Dear members of Congress,
I'm sorry.
This is a hard message to hear, but I hope that you trust that it's just as hard for me to deliver as it is for you to hear. (Ok, that's not entirely true. It's a pretty easy thing to say right now.)
I'm sorry to be the one to tell you that you don't get everything you want in life.
This is a hard thing for all of us to learn, and I suppose you all missed this lesson. I can understand how it's possible--given the difficulty of teaching it, perhaps your parents simply didn't enforce it. We've been trying to teach this to our two year old, and the tantrums he throws whenever we enforce it are difficult to endure. His tears and screams get very old, but we know that we have to persevere in order for him to learn this valuable lesson. We are hoping that he will be a productive member of our society when he grows up, and grasping the truth that we must compromise and have empathy with the other is a valuable tool in the adult world. I do thank you for granting me the comfort of knowing that even if he never grasps this important life lesson and continues to act like a two year old as an adult when forced to share or act mature, there is still a place of employment for him.

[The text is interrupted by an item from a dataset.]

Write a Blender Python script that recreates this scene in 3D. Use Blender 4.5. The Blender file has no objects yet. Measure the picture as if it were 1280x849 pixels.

In the meantime, we'll continue to discipline him and model what it means to share and act reasonably around all people, even those with whom we disagree. We'll listen to opposing viewpoints with respect, and when we disagree but still are required to make decisions, we'll find a middle ground. When my wife wants chicken for dinner and I want veggie lasagna, we'll compromise and make chicken with veggies rather than simply shut down the kitchen and starve each other out of spite. When she believes it is necessary to go to Target and I don't feel like going, I'll go with her and sit in the car, rather than calling Target and asking them to close the store so she can't go. When she wants to cuddle and I want to watch football, I'll ask her to cuddle on the couch so we can both be happy, rather than locking ourselves out of the house to prove a point.
In all these things, we'll try and model to Caleb what respectable, reasonable adult behavior is. Hopefully he'll learn. If he does, I'll be glad to send my 2 year old son to Congress to teach you all how to live like the leaders you were elected to be, working to find a middle ground between differing opinions and seek the good of all the country.